§ WHAT IS BEING ASKED
Each line that holds the word "scene" is to be identified and copied.

*** DATASET EXTRACT

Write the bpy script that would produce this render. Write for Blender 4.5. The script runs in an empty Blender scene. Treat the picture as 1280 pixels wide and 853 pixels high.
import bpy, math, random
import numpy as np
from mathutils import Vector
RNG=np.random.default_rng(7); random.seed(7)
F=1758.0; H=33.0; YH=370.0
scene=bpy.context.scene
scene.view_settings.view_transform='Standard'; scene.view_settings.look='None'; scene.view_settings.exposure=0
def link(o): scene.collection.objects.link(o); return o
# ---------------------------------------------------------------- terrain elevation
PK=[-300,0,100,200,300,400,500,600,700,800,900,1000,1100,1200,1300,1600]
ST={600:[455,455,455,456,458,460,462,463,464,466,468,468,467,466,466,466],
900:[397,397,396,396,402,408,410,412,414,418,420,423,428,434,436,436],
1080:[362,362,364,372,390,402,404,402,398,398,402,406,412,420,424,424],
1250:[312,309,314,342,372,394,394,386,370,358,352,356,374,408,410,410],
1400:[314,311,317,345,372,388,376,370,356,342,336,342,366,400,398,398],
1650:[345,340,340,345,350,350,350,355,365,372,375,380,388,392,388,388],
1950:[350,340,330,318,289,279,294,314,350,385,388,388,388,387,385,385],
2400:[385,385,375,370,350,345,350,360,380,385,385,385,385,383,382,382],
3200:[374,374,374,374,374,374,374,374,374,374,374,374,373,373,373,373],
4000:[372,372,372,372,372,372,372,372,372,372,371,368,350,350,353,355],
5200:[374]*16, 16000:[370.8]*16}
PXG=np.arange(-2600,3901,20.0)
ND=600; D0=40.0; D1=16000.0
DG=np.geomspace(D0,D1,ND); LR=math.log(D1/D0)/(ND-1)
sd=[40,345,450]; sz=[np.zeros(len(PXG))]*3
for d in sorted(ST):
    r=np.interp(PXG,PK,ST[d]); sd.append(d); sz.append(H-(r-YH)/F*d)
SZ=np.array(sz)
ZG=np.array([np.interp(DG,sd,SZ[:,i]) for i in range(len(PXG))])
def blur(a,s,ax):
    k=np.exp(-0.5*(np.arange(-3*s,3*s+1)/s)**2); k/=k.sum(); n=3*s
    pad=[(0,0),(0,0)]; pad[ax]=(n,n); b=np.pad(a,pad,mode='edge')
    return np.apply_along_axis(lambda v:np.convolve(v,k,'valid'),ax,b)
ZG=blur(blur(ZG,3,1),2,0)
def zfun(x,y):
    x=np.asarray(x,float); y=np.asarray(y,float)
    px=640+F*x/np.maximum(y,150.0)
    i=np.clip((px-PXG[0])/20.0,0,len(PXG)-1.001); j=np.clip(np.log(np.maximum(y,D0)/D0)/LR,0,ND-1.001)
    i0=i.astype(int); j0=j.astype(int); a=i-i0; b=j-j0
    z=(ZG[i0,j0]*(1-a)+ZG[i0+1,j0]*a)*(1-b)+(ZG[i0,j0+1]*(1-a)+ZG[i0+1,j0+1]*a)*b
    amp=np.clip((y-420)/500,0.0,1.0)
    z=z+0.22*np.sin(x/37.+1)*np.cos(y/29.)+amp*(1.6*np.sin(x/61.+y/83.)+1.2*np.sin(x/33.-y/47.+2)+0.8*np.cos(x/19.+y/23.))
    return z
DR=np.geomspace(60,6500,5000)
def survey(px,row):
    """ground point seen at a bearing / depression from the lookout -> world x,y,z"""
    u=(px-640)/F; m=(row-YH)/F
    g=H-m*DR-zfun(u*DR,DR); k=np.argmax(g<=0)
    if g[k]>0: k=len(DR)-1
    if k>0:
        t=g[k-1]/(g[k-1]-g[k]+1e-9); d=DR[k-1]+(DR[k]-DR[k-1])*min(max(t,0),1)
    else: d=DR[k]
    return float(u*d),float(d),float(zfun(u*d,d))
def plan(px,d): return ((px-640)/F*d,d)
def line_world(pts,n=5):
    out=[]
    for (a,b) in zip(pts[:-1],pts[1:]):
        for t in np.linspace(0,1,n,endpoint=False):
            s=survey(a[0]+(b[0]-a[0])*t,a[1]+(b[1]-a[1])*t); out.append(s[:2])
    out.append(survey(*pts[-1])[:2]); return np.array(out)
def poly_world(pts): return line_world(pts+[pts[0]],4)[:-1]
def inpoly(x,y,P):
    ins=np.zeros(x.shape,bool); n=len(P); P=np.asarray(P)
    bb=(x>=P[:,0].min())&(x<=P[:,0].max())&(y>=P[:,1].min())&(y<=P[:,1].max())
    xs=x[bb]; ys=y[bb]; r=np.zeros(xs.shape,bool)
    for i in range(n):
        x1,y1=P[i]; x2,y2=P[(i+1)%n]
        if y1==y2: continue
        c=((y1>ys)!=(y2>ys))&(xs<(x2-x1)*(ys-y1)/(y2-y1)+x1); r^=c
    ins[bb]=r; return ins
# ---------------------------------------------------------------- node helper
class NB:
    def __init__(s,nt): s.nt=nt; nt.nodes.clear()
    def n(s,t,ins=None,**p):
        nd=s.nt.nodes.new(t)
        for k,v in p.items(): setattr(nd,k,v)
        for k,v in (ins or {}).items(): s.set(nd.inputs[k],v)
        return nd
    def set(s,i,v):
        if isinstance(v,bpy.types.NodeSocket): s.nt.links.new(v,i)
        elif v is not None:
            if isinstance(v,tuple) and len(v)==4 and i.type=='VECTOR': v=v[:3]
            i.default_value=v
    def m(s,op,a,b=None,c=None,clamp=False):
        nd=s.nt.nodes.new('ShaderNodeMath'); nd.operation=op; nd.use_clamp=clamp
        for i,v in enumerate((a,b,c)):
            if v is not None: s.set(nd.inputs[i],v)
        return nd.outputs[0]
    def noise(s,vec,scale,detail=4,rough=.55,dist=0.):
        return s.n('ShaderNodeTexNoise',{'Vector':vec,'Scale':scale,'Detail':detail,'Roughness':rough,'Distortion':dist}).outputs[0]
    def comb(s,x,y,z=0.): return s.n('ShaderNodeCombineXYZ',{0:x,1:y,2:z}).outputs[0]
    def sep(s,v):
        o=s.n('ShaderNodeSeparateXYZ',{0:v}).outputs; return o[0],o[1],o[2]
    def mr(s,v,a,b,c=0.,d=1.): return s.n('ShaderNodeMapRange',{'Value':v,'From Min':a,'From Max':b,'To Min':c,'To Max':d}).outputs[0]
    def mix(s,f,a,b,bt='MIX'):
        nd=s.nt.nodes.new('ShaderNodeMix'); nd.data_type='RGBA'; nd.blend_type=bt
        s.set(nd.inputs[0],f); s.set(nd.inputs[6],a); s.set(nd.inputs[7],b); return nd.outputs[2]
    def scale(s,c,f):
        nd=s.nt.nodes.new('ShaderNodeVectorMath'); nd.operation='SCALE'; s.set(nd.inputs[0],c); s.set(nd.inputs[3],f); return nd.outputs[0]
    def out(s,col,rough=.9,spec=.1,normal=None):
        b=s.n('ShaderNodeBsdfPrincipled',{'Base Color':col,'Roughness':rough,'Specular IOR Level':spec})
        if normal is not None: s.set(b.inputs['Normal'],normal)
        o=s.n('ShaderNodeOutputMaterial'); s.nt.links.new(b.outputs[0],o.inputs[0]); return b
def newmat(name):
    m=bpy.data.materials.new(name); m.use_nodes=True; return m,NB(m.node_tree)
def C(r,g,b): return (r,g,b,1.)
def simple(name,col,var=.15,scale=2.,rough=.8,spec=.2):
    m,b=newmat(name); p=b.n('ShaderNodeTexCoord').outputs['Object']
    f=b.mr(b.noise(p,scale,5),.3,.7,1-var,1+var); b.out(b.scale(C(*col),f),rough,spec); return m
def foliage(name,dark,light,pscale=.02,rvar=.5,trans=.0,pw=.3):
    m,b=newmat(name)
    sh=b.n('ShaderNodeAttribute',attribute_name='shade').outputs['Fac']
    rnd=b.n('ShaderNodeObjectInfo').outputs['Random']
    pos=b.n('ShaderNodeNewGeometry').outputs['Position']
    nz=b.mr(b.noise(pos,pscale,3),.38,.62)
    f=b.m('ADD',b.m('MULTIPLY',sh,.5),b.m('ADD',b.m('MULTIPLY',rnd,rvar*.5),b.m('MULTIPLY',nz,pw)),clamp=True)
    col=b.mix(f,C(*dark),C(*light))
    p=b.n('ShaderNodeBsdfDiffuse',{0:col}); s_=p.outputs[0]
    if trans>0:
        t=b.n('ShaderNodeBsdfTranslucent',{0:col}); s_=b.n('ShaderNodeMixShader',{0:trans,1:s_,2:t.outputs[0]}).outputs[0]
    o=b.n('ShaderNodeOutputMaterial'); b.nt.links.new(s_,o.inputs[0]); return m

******

§ RESPONSE BELOW
Write the bpy script that would produce this render. Write for Blender 4.5. The script runs in an empty Blender scene. Treat the picture as 1280 pixels wide and 853 pixels high.
scene=bpy.context.scene
scene.view_settings.view_transform='Standard'; scene.view_settings.look='None'; scene.view_settings.exposure=0
def link(o): scene.collection.objects.link(o); return o